In contrast, our project starts with a different set of assumptions...the most important of which is that what we categorise as recycling is largely the result of a series of everyday 'social practices' that households engage in as part of daily living. We must understand how materials enter the home setting, how they are used by different members of the household, what practices of everyday living are associated with them and how the politics of the household lead to 'decisions' about discarding, maintaining or recycling materials. This project will provide new ways of understanding how the everyday life of the household is implicated in environmental behaviour and ultimately in the recycling rates we observe.

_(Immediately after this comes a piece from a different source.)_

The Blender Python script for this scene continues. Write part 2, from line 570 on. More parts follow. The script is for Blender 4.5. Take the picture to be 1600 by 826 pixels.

The research will provide Coca-Cola Enterprises with valuable data on how different types of households manage their waste and how consumption within the household has an impact on waste generation. The company will then work with the wider sustainability community and industry to explore new solutions that change the way consumers behave when it comes to household recycling.

CCE and the University of Exeter will share the learnings with a wide range of organisations, from governments and corporations to NGOs, who wish to influence household decisions and have a lasting environmental impact.